Friday, May 29, 2009

Make Way for the New GMC, the Government Motor Company


Any moment now GM is going to file for bankruptcy following in the footsteps of Chrysler and America is going to go from three major auto companies to one, Ford. Maybe it is only fair that the first car company in America is the last one standing but what does that say about America?
GM Headquarters in Detroit


Well, call it what you want we have temporarily nationalized the car companies because all of their money is coming from our government and the Obama boys are calling all the shots from who will manage the companies, what debtors will get the most money back, what cars will be made in the future and about everything else about the business of management.

It is already clear that the unions will be the big winners of the debtor pool as they have received better terms than any other bond and debt holder. The unions could own 24% of General Motors and the government could own 51% and since the unions helped get Obama elected it looks like the unions will be running the GM of the future.

I've got nothing against unions being management but it somehow seems like a conflict of interest for the workers and management to be the same people, especially since it was the legacy costs of union pension and health insurance for retired auto workers that got the companies in trouble in the first place.

Chrysler will be run by Fiat so there is no American Pie left in that company. GM must shed all of its foreign holdings which were the only part of GM that made a profit recently. Rumor has it Obama will give GM $30 billion more to get through bankruptcy.


Forcing GM to change to energy and environmental cars of the future is great for the future but pretty radical in America where it often seems cars were guaranteed in our Constitution just like guns. Here we like powerful and efficient cars but I cannot imagine the little, very little cars designed for European cities where traffic is always jammed, selling in America. Give me a Thunderbird or Corvette before you try and stick me in one of those mini-death traps.


And speaking of the alternative energy cars being required by the Obama gang, and especially the electric cars, if they do not improve the batteries the cars will never really sell. Right now if the battery breaks down, and none have been tested over a period of many years, the battery replacement cost could easily exceed $10,000. Some car efficiency. Why don't we just make more efficient internal combustion cars until we have mastered the new batteries required for massive market penetration by the alternative vehicles?
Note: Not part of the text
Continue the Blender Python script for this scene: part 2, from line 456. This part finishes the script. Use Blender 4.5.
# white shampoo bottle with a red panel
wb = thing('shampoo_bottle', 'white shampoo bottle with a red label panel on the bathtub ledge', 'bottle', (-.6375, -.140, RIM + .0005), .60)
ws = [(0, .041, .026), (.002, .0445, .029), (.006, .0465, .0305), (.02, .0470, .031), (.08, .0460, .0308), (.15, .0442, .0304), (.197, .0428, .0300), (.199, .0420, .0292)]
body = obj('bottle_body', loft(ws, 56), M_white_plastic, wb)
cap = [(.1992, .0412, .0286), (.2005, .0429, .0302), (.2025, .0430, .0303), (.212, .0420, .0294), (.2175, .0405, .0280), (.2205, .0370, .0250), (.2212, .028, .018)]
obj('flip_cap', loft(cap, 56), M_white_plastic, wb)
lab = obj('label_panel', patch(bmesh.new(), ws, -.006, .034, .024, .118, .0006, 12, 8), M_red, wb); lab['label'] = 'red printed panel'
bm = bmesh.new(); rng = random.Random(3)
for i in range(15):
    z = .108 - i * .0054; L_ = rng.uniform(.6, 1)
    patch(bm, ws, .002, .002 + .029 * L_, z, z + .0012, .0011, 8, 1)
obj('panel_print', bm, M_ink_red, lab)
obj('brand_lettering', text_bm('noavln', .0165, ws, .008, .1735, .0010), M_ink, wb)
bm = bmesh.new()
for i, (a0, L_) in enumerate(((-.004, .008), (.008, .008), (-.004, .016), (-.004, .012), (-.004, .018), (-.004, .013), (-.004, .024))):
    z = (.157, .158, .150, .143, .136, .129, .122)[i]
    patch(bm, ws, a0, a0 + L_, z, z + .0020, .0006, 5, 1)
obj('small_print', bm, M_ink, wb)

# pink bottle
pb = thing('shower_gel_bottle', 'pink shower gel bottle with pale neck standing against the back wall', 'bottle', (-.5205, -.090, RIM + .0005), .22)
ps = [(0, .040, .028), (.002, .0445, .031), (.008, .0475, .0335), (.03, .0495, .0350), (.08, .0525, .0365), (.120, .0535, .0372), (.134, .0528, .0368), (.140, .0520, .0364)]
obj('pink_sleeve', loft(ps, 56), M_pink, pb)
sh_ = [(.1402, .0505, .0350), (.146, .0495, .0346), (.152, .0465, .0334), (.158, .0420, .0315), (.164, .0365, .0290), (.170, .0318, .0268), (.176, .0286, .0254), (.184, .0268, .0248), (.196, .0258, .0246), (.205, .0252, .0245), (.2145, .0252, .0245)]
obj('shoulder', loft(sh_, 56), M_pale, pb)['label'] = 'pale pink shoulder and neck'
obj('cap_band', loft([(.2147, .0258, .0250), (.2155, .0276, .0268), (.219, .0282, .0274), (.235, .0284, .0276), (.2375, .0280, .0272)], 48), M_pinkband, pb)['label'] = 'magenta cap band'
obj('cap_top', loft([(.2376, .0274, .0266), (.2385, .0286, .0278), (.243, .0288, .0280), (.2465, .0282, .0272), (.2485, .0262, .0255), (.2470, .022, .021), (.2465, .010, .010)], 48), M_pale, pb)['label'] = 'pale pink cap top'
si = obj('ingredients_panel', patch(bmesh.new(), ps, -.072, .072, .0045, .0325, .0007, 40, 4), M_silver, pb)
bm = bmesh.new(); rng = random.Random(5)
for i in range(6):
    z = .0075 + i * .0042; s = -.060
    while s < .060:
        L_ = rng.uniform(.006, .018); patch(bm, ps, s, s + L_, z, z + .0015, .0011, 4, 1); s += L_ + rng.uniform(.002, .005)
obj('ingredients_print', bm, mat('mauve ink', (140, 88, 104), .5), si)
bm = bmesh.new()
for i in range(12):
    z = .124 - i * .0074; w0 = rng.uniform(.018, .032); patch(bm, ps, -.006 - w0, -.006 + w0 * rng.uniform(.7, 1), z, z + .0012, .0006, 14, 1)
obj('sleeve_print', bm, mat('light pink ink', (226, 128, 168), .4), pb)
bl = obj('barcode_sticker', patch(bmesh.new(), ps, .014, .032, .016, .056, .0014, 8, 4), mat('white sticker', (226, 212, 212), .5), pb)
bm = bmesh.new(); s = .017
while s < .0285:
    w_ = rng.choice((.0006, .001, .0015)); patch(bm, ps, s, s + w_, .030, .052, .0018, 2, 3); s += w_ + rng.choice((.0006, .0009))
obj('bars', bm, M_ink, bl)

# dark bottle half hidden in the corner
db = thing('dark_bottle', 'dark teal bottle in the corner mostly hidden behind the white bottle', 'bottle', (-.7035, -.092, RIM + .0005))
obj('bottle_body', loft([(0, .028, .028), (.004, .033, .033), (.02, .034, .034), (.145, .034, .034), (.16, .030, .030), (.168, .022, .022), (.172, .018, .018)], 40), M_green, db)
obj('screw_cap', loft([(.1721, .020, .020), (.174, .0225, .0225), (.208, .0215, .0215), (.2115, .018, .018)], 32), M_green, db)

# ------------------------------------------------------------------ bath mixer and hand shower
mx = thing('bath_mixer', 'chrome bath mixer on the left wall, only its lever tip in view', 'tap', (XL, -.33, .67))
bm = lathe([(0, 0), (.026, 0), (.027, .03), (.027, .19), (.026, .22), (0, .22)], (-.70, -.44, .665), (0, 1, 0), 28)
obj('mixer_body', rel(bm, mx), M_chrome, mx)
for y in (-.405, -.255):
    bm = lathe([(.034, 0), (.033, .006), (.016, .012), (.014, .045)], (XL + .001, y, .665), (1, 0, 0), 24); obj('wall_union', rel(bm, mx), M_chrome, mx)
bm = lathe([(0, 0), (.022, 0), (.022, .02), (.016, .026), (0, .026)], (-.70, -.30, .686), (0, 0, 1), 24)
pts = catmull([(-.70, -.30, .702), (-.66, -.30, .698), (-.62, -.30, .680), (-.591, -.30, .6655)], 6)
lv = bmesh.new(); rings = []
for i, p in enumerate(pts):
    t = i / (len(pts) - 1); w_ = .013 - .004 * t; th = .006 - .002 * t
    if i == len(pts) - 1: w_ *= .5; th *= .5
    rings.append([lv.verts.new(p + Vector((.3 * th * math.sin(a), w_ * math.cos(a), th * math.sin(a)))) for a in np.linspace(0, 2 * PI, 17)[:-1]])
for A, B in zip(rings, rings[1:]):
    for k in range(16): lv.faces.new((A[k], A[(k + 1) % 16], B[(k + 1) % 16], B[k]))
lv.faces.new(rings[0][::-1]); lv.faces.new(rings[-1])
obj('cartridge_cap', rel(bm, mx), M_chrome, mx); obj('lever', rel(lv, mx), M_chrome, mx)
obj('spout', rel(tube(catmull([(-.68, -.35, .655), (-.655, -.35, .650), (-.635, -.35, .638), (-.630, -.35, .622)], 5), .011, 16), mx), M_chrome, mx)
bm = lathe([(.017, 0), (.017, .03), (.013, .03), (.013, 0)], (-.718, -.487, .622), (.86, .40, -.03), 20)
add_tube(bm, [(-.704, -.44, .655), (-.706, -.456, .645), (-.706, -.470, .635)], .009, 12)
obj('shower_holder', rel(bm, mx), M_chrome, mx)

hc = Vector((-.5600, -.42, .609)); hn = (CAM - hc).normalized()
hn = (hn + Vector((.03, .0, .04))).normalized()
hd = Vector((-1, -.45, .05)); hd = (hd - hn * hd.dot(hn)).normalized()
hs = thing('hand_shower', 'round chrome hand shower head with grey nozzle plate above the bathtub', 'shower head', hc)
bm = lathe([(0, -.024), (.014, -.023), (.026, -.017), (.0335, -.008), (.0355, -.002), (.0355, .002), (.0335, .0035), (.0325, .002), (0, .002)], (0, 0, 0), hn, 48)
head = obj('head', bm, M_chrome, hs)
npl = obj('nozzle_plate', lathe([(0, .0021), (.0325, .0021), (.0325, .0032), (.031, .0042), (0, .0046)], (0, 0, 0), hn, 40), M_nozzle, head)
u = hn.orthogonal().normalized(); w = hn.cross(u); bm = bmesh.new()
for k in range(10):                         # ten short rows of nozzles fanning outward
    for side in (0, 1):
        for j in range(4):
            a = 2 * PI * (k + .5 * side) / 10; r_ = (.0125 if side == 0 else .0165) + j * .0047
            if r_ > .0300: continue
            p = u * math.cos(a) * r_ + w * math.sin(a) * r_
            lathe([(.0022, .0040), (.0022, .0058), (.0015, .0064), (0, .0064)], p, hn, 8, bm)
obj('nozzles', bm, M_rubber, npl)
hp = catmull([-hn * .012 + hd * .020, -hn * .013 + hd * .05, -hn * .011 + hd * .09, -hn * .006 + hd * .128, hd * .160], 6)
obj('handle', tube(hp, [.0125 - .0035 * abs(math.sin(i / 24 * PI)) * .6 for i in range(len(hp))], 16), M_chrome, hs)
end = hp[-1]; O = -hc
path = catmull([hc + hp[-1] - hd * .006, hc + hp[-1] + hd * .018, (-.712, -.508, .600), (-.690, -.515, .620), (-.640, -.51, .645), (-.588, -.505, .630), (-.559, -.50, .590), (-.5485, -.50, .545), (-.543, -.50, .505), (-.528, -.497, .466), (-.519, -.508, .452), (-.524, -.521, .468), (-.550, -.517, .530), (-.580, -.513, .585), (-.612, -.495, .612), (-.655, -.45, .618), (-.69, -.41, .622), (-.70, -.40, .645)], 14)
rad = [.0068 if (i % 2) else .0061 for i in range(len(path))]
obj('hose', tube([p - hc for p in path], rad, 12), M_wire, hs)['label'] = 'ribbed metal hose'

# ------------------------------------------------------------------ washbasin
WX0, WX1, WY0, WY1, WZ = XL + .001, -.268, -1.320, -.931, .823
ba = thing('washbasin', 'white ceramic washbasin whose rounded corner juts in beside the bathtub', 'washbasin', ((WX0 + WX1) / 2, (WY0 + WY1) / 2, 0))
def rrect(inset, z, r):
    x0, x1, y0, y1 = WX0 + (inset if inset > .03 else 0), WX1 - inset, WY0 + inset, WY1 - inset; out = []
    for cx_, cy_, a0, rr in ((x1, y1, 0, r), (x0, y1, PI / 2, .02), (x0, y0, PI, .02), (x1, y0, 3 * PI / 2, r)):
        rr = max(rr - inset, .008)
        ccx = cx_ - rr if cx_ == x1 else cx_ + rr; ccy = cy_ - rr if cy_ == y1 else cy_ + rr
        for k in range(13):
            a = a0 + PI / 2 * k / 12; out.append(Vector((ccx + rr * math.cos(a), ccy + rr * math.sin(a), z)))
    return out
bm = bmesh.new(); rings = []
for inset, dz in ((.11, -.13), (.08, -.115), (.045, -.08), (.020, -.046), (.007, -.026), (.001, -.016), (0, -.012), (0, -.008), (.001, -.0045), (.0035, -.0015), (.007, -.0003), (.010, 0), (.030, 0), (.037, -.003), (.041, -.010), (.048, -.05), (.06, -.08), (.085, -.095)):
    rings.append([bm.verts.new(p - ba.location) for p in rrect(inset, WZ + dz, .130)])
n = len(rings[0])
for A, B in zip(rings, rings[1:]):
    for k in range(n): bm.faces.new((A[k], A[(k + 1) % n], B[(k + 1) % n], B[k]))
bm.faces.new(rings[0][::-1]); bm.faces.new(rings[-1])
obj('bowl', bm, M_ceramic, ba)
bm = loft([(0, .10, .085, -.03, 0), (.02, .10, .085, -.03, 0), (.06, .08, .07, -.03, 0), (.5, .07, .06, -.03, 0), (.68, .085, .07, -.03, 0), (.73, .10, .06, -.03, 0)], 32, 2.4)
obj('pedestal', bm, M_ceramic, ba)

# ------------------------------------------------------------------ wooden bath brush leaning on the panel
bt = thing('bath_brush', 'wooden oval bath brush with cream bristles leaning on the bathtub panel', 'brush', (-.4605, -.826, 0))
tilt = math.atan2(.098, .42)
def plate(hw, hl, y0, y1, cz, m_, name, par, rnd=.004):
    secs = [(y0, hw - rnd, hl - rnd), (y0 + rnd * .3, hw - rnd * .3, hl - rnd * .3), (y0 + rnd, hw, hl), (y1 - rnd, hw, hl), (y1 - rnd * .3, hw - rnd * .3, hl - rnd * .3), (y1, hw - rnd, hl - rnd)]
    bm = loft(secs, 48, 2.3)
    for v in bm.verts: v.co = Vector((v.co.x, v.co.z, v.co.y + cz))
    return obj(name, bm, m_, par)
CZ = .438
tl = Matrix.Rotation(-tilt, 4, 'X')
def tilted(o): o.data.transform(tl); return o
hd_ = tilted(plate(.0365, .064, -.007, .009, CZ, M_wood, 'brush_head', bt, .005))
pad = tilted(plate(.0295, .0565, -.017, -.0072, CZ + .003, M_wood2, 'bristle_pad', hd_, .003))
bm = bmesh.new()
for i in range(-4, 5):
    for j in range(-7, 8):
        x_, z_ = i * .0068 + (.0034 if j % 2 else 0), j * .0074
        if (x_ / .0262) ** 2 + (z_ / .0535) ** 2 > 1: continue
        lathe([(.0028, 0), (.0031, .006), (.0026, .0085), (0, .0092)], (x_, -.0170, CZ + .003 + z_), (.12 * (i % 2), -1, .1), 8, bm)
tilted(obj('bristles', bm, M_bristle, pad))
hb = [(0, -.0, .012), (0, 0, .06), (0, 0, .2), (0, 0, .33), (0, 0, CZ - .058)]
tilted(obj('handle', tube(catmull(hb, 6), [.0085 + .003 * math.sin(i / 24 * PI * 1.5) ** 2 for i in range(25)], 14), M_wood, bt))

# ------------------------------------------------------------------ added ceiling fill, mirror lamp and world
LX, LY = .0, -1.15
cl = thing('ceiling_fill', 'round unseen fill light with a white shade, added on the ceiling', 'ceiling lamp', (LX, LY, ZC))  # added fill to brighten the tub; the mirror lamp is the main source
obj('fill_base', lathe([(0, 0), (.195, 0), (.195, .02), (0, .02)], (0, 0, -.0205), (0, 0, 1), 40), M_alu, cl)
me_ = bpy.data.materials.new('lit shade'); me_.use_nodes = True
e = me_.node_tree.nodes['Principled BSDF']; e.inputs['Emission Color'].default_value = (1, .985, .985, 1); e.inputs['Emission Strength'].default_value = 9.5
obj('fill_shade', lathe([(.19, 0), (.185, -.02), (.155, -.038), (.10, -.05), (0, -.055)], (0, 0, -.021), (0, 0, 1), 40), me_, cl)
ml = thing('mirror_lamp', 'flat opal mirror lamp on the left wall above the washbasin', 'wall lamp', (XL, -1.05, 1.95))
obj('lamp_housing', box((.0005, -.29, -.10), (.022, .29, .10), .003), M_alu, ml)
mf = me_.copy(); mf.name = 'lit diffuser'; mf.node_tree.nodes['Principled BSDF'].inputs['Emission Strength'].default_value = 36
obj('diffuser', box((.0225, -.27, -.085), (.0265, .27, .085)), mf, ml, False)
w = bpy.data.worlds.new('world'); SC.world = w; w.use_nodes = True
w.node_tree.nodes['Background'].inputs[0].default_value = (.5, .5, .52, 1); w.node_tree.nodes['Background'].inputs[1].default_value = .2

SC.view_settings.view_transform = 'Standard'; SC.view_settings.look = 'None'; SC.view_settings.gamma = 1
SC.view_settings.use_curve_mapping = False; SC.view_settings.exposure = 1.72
In spite of the ranting and raving of global warming advocates, it is power plants, not cars, that are contributing the most to the problem. You might want to add our nation's capitol as the second biggest cause because of all the hot air expended in DC. So cars are not the main problem. So we have right now sufficient oil and natural gas reserves to supply our current needs for about 300 years. New technologies and new techniques to improve auto efficiency have constantly improved auto performance, even the autos running on gas.

Oil prices have reached new highs in a stable market as oil reached about $66.00 a barrel this week when demand has collapsed and inventories are at all time highs. All the nonsense and predictions from our government about how bad things have gotten seem to be falling on deaf ears. And did you hear Al Gore or any other global warming advocate answer why we are in a period of advanced global warming yet the average temperature of the Earth has fallen the last couple of years?
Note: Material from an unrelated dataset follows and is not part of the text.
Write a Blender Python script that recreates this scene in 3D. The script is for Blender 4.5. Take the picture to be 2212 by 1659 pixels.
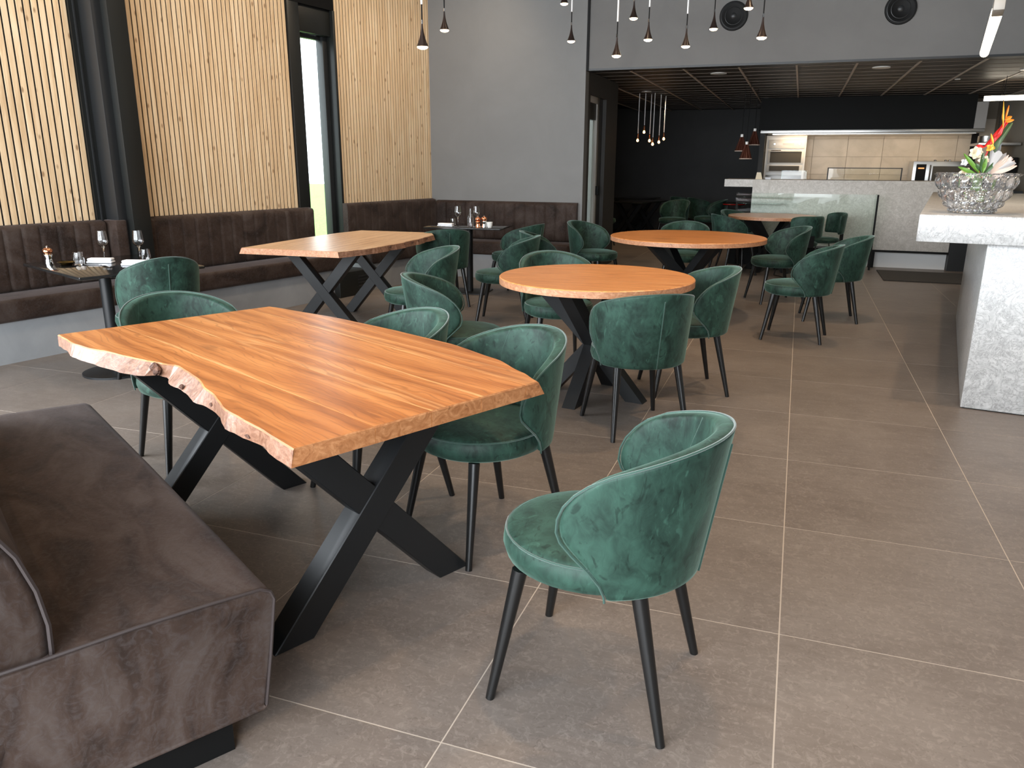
import bpy, bmesh, math, random
from mathutils import Vector, Matrix
random.seed(7)
for o in list(bpy.data.objects): bpy.data.objects.remove(o)
SC = bpy.context.scene
COL = SC.collection
PI = math.pi
R = math.radians

# ------------------------------------------------------------------ camera
CAM = (-0.0769, -2.2970, 1.4228)
YAW, PITCH, ROLL, FPX = -0.343709, 0.276968, -0.005377, 1674.0
cf = Vector((math.sin(YAW)*math.cos(PITCH), math.cos(YAW)*math.cos(PITCH), -math.sin(PITCH)))
cr = Vector((math.cos(YAW), -math.sin(YAW), 0))
cd = cf.cross(cr)
r2 = cr*math.cos(ROLL)+cd*math.sin(ROLL)
d2 = -cr*math.sin(ROLL)+cd*math.cos(ROLL)
cam_d = bpy.data.cameras.new('camera'); cam = bpy.data.objects.new('camera', cam_d); COL.objects.link(cam)
M = Matrix(((r2.x, -d2.x, -cf.x), (r2.y, -d2.y, -cf.y), (r2.z, -d2.z, -cf.z)))
cam.matrix_world = Matrix.Translation(CAM) @ M.to_4x4()
cam_d.sensor_width = 36; cam_d.lens = 36*FPX/2212; cam_d.clip_start = .05
SC.camera = cam

# ------------------------------------------------------------------ world, light, exposure
w = bpy.data.worlds.new('overcast sky'); SC.world = w; w.use_nodes = True
bg = w.node_tree.nodes['Background']; bg.inputs[0].default_value = (.86, .93, 1, 1); bg.inputs[1].default_value = 6.0
SC.view_settings.view_transform = 'Standard'; SC.view_settings.look = 'None'
SC.view_settings.gamma = 1; SC.view_settings.use_curve_mapping = False
SC.view_settings.exposure = 0.0

def area(name, loc, target, sx, sy, power, color):
    l = bpy.data.lights.new(name, 'AREA'); l.shape = 'RECTANGLE'; l.size = sx; l.size_y = sy
    l.energy = power; l.color = color
    o = bpy.data.objects.new(name, l); COL.objects.link(o); o.location = loc
    o.rotation_euler = (Vector(target)-Vector(loc)).to_track_quat('-Z', 'Y').to_euler(); return o
DAY = (.90, .95, 1.0)
WARM = (1.0, .72, .46)
area('daylight_front_glazing', (-2.4, -4.45, 1.9), (-2.4, 0, 1.1), 6.6, 2.9, 560, DAY)
area('daylight_left_glazing', (-6.6, -2.6, 1.9), (0, -1.2, 1.1), 3.6, 2.9, 520, DAY)
def spot(name, loc, power, ang=110, blend=.8, color=WARM, size=.06, tgt=None):
    l = bpy.data.lights.new(name, 'SPOT'); l.energy = power; l.color = color; l.spot_size = R(ang); l.spot_blend = blend; l.shadow_soft_size = size
    o = bpy.data.objects.new(name, l); COL.objects.link(o); o.location = loc
    if tgt: o.rotation_euler = (Vector(tgt)-Vector(loc)).to_track_quat('-Z', 'Y').to_euler()
for i, (x, y, pw) in enumerate([(-.3, .2, 70), (.6, 2.6, 90), (.2, 5.2, 80), (-1.9, 1.6, 45), (-1.8, 4.6, 45), (1.6, .2, 60), (-3.6, 3.4, 25), (-2.2, -2.2, 40)]):
    spot('ceiling_spot', (x, y, 4.1), pw*2.1)

for x, y in ((.69, 8.6), (-.5, 8.9), (1.75, 9.0)): spot('downlight_beam', (x, y, 2.50), 34, 130, 1., (1, .84, .66))
spot('cluster_glow', (-2.49, 11.6, 2.5), 75, 150)
for ax, ay, bx, by in ((-4.1, 1.6, -5.5, 2.0), (-3.75, 3.5, -5.2, 3.7), (-3.45, 5.2, -5.0, 5.3), (-3.2, 6.4, -4.6, 6.8)): spot('slat_wall_fill', (ax, ay, 4.15), 105, 100, 1., (1, .80, .58), .08, (bx, by, 1.6))  # unseen fill spots added to brighten the slatted left wall

# ------------------------------------------------------------------ mesh helpers
class MB:
    def __init__(s): s.v = []; s.f = []
    def add(s, vs, fs):
        n = len(s.v); s.v += [tuple(v) for v in vs]; s.f += [tuple(i+n for i in f) for f in fs]; return s
    def box(s, a, b):
        x0, y0, z0 = a; x1, y1, z1 = b
        vs = [(x0,y0,z0),(x1,y0,z0),(x1,y1,z0),(x0,y1,z0),(x0,y0,z1),(x1,y0,z1),(x1,y1,z1),(x0,y1,z1)]
        return s.add(vs, [(0,3,2,1),(4,5,6,7),(0,1,5,4),(1,2,6,5),(2,3,7,6),(3,0,4,7)])
    def cbox(s, c, d): return s.box([c[i]-d[i]/2 for i in range(3)], [c[i]+d[i]/2 for i in range(3)])
    def bar(s, p, q, wdt, dep, up=(0,0,1)):   # rectangular bar from p to q
        p, q = Vector(p), Vector(q); t = (q-p).normalized(); u = Vector(up); a = t.cross(u)
        if a.length < 1e-4: a = t.cross(Vector((0,1,0)))
        a.normalize(); b = a.cross(t).normalized()
        vs = []
        for c in (p, q):
            for i, j in ((-1,-1),(1,-1),(1,1),(-1,1)): vs.append(c+a*(i*wdt/2)+b*(j*dep/2))
        return s.add(vs, [(3,2,1,0),(4,5,6,7),(0,1,5,4),(1,2,6,5),(2,3,7,6),(3,0,4,7)])
    def tube(s, pts, rad, n=8, closed=False, caps=True):
        pts = [Vector(p) for p in pts]; N = len(pts); rr = rad if isinstance(rad, (list, tuple)) else [rad]*N
        vs = []; prev = None
        for i, p in enumerate(pts):
            if closed: t = pts[(i+1) % N]-pts[i-1]
            else: t = pts[min(i+1, N-1)]-pts[max(i-1, 0)]
            t.normalize()
            if prev is None:
                a = t.cross(Vector((0,0,1)));
                if a.length < 1e-3: a = t.cross(Vector((0,1,0)))
            else: a = prev-t*prev.dot(t)
            a.normalize(); prev = a; b = t.cross(a)
            for k in range(n):
                g = 2*PI*k/n; vs.append(p+(a*math.cos(g)+b*math.sin(g))*rr[i])
        fs = []
        for i in range(N if closed else N-1):
            for k in range(n):
                i2 = (i+1) % N; k2 = (k+1) % n
                fs.append((i*n+k, i*n+k2, i2*n+k2, i2*n+k))
        if not closed and caps: fs += [tuple(range(n-1, -1, -1)), tuple((N-1)*n+k for k in range(n))]
        return s.add(vs, fs)
    def lathe(s, prof, n=24, c=(0,0,0), sx=1, sy=1):
        vs = []; fs = []
        for r, z in prof:
            for k in range(n):
                g = 2*PI*k/n; vs.append((c[0]+sx*r*math.cos(g), c[1]+sy*r*math.sin(g), c[2]+z))
        m = len(prof)
        for i in range(m-1):
            for k in range(n):
                k2 = (k+1) % n; fs.append((i*n+k, i*n+k2, (i+1)*n+k2, (i+1)*n+k))
        if prof[0][0] > 1e-6: fs.append(tuple(range(n-1, -1, -1)))
        if prof[-1][0] > 1e-6: fs.append(tuple((m-1)*n+k for k in range(n)))
        return s.add(vs, fs)
    def prism(s, poly, z0, z1, poly2=None):
        n = len(poly); p2 = poly2 or poly
        vs = [(x, y, z0) for x, y in poly]+[(x, y, z1) for x, y in p2]
        return s.add(vs, [tuple(range(n-1, -1, -1)), tuple(range(n, 2*n))]+[(i, (i+1) % n, n+(i+1) % n, n+i) for i in range(n)])
    def grid(s, fn, nu, nv, closeu=False):
        vs = [fn(i/(nu if closeu else nu-1), j/(nv-1)) for j in range(nv) for i in range(nu)]
        fs = []
        for j in range(nv-1):
            for i in range(nu if closeu else nu-1):
                i2 = (i+1) % nu; fs.append((j*nu+i, j*nu+i2, (j+1)*nu+i2, (j+1)*nu+i))
        return s.add(vs, fs)
    def mesh(s, name, smooth=False, fix=True):
        me = bpy.data.meshes.new(name); me.from_pydata(s.v, [], s.f); me.update()
        if fix:
            b = bmesh.new(); b.from_mesh(me); bmesh.ops.remove_doubles(b, verts=b.verts, dist=1e-6)
            bmesh.ops.recalc_face_normals(b, faces=b.faces); b.to_mesh(me); b.free()
        if smooth:
            me.polygons.foreach_set('use_smooth', [True]*len(me.polygons))
        return me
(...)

I suspect if you checked to see who owns stock in the new energy efficient companies and solar efforts you might find a lot of names of environmentalists, thus putting them in yet another conflict of interest which seems all too common in Washington.

Now before any tree huggers blast away at me I will put my environmental record up against any of them as back when many of them were in diapers I was involved in environmental initiatives from waste recovery to mandatory recycling, active and passive solar systems to hydrogen cars, restricted land use management to wetlands and forest recovery, and I was even involved in the creation of the Federal Energy Administration and US Department of Energy.

Oil and natural gas are critical to our transition to a more energy efficient future. The Obama gang chose to slam the door on what works and bet the future on what hasn't work yet. I say increase oil and gas reserves while we create the new alternative energy economy, a manufacturing base that does not even exist yet. Don't bet our future on speculation.